__Written instruction__. A precise retyping is required of every line from the one containing "Continue the Blender Python script for this scene: part 2, from" down to the one containing "struct(mb.build('trim_1', M['fixture']), 'dark", both included, and of no other line.

__Exercise materials__.
====================

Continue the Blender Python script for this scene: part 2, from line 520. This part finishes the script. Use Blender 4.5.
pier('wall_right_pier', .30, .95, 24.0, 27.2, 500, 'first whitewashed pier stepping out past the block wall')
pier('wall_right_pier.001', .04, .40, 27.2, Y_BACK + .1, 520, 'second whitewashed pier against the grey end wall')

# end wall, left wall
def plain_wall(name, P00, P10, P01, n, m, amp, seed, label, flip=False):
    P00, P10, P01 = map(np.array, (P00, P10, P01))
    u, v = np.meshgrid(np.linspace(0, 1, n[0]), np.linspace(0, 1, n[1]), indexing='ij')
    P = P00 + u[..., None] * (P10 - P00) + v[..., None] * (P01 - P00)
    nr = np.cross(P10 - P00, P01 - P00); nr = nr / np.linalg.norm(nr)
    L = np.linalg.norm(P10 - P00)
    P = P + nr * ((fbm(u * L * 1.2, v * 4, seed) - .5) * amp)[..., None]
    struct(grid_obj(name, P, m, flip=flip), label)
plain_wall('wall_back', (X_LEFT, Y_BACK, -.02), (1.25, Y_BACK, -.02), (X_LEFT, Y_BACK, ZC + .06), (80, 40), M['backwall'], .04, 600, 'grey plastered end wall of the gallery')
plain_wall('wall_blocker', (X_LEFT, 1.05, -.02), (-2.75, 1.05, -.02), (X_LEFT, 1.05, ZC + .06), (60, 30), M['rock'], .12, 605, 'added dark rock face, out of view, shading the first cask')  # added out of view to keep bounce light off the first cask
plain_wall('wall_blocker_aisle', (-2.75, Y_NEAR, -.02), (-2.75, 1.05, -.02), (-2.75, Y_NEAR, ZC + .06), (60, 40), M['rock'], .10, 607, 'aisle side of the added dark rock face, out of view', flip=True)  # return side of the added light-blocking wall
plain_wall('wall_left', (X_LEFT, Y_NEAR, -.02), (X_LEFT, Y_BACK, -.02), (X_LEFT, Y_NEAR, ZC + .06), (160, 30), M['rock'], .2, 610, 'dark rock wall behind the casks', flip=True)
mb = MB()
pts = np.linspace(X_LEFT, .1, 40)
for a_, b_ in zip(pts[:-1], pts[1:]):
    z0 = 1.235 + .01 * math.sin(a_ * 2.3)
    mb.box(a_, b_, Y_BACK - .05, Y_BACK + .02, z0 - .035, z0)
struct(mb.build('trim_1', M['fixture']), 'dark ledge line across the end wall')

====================

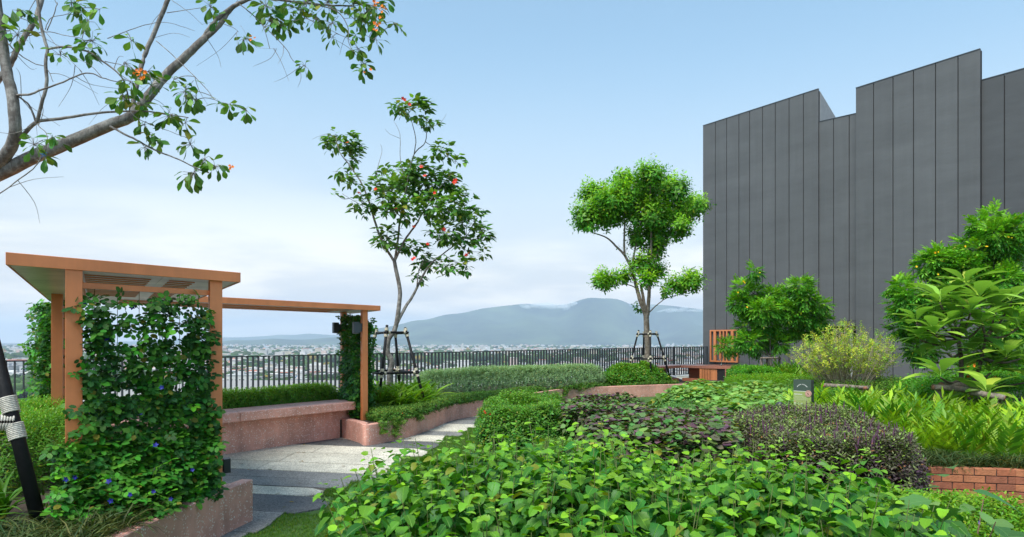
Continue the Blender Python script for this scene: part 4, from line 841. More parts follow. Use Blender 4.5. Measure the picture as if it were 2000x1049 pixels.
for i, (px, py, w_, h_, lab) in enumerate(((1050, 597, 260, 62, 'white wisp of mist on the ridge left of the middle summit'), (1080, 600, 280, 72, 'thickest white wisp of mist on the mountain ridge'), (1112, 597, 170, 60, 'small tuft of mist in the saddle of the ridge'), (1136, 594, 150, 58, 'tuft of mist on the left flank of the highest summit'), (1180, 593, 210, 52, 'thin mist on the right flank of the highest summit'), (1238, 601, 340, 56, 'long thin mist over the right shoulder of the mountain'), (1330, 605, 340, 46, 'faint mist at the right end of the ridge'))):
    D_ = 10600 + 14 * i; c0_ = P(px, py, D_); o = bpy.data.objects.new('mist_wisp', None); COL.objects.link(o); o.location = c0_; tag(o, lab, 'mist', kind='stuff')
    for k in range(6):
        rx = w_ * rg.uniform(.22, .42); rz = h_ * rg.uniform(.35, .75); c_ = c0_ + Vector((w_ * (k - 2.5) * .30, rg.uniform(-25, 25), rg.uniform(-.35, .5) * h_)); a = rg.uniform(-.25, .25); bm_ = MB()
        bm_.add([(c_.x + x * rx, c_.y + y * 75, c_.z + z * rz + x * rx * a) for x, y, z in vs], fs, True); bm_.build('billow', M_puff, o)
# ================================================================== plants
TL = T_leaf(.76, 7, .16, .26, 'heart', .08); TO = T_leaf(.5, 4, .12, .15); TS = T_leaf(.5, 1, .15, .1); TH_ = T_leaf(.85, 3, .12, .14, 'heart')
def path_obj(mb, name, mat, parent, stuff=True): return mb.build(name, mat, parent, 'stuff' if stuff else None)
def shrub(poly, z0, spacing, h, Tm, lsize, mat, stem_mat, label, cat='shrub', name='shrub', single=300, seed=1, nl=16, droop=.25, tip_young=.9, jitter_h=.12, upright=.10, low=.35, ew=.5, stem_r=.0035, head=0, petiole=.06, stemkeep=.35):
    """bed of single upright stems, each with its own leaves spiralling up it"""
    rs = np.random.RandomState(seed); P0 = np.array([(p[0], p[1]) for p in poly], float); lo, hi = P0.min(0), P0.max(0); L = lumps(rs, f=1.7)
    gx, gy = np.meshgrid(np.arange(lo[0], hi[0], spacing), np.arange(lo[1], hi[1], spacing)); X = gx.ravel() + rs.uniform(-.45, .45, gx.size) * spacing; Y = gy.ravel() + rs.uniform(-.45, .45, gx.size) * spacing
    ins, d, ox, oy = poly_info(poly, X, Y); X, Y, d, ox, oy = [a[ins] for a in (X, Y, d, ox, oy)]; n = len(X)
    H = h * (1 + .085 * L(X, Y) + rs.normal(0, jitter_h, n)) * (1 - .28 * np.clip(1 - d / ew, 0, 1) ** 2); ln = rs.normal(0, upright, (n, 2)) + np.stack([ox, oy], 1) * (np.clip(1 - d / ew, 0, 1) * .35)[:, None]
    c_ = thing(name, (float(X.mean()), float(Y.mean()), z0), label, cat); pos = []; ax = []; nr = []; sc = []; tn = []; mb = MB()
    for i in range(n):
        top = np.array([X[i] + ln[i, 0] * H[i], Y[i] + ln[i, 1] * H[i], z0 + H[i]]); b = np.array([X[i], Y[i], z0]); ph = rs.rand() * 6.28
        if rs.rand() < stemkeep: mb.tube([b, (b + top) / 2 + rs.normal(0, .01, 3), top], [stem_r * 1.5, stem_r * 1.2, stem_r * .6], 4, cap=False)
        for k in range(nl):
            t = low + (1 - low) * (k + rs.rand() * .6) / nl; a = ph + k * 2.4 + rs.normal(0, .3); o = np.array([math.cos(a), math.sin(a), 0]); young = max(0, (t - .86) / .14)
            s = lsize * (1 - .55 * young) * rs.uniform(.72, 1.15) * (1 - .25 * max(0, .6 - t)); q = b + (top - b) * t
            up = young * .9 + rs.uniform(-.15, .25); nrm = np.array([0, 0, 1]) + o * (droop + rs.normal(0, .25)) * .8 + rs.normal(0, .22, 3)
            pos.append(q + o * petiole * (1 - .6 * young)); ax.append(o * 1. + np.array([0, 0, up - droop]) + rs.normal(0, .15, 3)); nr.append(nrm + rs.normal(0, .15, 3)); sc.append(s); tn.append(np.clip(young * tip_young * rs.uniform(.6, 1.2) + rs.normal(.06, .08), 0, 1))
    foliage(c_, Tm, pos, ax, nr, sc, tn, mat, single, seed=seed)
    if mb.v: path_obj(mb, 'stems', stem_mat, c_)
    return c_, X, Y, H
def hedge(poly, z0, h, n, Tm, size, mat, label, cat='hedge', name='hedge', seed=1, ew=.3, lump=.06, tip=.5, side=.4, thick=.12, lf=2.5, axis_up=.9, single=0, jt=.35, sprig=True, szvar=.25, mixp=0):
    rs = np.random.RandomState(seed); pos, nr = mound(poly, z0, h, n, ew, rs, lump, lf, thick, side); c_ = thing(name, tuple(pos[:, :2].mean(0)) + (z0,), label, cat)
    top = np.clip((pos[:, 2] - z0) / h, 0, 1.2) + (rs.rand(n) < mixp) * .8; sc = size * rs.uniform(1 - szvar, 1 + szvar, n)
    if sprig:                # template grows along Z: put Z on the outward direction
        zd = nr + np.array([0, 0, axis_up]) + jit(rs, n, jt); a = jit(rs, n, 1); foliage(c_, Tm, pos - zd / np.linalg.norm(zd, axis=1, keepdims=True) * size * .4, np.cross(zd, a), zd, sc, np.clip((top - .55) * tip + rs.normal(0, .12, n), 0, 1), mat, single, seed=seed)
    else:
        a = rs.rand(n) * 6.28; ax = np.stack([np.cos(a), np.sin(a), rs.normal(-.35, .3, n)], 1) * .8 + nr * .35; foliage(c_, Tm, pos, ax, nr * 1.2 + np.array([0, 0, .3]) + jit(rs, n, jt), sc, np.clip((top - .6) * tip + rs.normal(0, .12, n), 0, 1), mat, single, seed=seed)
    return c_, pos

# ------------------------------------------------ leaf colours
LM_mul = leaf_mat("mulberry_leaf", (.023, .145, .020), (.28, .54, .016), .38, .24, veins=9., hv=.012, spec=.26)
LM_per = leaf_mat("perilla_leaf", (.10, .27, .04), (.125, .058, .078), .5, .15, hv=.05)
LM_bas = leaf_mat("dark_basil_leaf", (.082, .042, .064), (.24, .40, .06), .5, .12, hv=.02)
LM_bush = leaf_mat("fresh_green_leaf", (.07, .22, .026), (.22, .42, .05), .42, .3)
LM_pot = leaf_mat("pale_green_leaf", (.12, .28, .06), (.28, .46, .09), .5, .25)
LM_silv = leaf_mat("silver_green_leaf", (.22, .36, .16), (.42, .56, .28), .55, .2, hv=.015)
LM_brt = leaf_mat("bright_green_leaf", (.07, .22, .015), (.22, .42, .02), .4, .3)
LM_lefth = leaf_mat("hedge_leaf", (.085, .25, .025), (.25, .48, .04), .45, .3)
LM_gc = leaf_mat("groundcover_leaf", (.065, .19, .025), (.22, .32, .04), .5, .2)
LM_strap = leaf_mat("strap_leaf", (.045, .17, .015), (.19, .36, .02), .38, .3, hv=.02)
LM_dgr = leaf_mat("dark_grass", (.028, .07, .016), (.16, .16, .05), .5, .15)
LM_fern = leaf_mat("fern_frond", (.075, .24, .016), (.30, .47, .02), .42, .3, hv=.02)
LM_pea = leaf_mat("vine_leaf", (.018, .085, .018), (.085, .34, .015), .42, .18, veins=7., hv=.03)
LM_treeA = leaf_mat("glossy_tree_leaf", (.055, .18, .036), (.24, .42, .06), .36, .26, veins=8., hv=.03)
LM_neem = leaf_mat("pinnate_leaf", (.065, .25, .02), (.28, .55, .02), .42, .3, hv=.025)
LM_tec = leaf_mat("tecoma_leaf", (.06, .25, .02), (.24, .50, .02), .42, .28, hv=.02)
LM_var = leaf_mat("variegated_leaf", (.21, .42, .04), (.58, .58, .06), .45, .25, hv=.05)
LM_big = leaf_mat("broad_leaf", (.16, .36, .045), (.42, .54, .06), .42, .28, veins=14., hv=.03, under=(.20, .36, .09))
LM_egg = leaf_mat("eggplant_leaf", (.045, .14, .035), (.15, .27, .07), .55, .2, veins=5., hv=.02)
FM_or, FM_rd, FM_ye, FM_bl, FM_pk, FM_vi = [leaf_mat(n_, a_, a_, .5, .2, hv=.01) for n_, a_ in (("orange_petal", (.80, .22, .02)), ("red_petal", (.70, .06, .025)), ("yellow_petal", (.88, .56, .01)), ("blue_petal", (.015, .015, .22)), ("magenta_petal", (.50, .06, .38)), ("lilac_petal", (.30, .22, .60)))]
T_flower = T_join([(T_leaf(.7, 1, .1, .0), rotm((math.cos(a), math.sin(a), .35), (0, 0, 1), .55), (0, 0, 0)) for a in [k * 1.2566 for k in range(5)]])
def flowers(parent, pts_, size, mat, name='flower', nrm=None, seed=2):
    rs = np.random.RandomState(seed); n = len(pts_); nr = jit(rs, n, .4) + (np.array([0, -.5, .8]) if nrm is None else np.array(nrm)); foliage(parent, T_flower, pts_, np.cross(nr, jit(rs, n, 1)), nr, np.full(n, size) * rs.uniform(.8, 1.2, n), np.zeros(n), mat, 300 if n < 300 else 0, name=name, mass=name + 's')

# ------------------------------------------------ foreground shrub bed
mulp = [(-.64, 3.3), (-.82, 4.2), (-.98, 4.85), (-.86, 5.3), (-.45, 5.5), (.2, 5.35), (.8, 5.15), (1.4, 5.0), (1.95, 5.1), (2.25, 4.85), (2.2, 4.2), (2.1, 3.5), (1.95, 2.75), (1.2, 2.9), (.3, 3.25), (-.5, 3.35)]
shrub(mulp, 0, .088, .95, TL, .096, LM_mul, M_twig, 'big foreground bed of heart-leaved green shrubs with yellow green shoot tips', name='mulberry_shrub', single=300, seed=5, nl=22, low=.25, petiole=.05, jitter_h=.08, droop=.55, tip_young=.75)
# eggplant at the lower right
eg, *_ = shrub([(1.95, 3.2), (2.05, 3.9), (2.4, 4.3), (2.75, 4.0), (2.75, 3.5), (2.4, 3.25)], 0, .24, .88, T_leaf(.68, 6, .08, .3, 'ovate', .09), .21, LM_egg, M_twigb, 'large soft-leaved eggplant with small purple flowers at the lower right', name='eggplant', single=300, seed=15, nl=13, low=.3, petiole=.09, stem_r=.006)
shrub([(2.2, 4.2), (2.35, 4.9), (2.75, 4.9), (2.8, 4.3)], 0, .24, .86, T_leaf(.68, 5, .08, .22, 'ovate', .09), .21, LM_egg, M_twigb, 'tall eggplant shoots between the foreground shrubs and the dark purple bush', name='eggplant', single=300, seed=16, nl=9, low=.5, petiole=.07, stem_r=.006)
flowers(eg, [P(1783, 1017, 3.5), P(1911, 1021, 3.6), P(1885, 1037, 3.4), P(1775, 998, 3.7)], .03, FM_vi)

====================

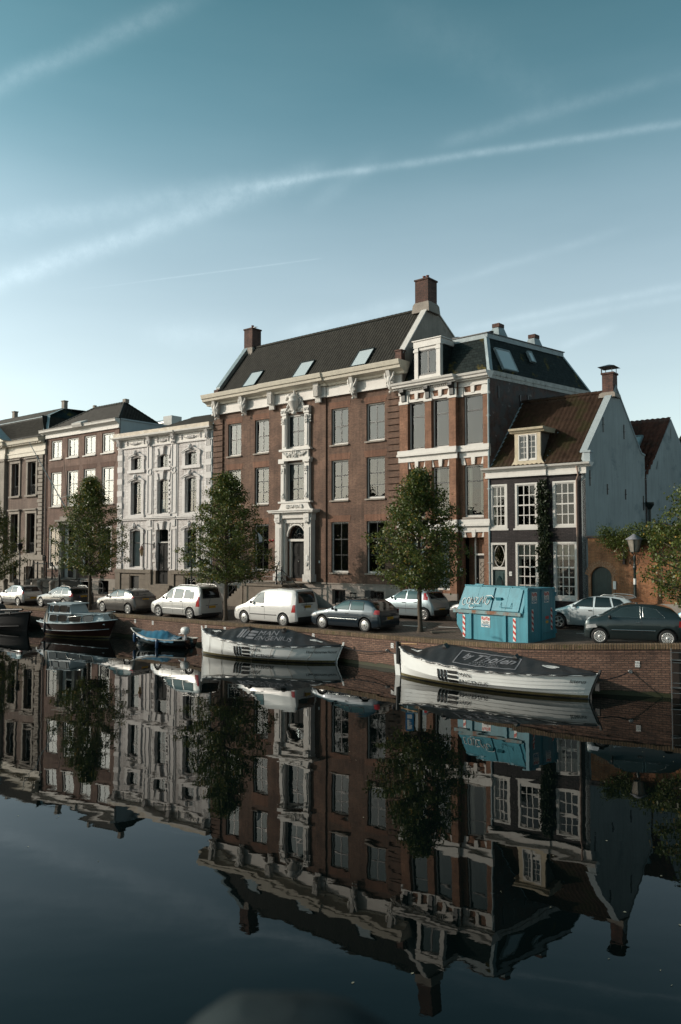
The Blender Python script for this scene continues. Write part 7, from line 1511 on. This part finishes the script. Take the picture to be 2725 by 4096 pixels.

====================

__Answer__.
Continue the Blender Python script for this scene: part 2, from line 520. This part finishes the script. Use Blender 4.5.
pier('wall_right_pier', .30, .95, 24.0, 27.2, 500, 'first whitewashed pier stepping out past the block wall')
pier('wall_right_pier.001', .04, .40, 27.2, Y_BACK + .1, 520, 'second whitewashed pier against the grey end wall')

# end wall, left wall
def plain_wall(name, P00, P10, P01, n, m, amp, seed, label, flip=False):
    P00, P10, P01 = map(np.array, (P00, P10, P01))
    u, v = np.meshgrid(np.linspace(0, 1, n[0]), np.linspace(0, 1, n[1]), indexing='ij')
    P = P00 + u[..., None] * (P10 - P00) + v[..., None] * (P01 - P00)
    nr = np.cross(P10 - P00, P01 - P00); nr = nr / np.linalg.norm(nr)
    L = np.linalg.norm(P10 - P00)
    P = P + nr * ((fbm(u * L * 1.2, v * 4, seed) - .5) * amp)[..., None]
    struct(grid_obj(name, P, m, flip=flip), label)
plain_wall('wall_back', (X_LEFT, Y_BACK, -.02), (1.25, Y_BACK, -.02), (X_LEFT, Y_BACK, ZC + .06), (80, 40), M['backwall'], .04, 600, 'grey plastered end wall of the gallery')
plain_wall('wall_blocker', (X_LEFT, 1.05, -.02), (-2.75, 1.05, -.02), (X_LEFT, 1.05, ZC + .06), (60, 30), M['rock'], .12, 605, 'added dark rock face, out of view, shading the first cask')  # added out of view to keep bounce light off the first cask
plain_wall('wall_blocker_aisle', (-2.75, Y_NEAR, -.02), (-2.75, 1.05, -.02), (-2.75, Y_NEAR, ZC + .06), (60, 40), M['rock'], .10, 607, 'aisle side of the added dark rock face, out of view', flip=True)  # return side of the added light-blocking wall
plain_wall('wall_left', (X_LEFT, Y_NEAR, -.02), (X_LEFT, Y_BACK, -.02), (X_LEFT, Y_NEAR, ZC + .06), (160, 30), M['rock'], .2, 610, 'dark rock wall behind the casks', flip=True)
mb = MB()
pts = np.linspace(X_LEFT, .1, 40)
for a_, b_ in zip(pts[:-1], pts[1:]):
    z0 = 1.235 + .01 * math.sin(a_ * 2.3)
    mb.box(a_, b_, Y_BACK - .05, Y_BACK + .02, z0 - .035, z0)
struct(mb.build('trim_1', M['fixture']), 'dark ledge line across the end wall')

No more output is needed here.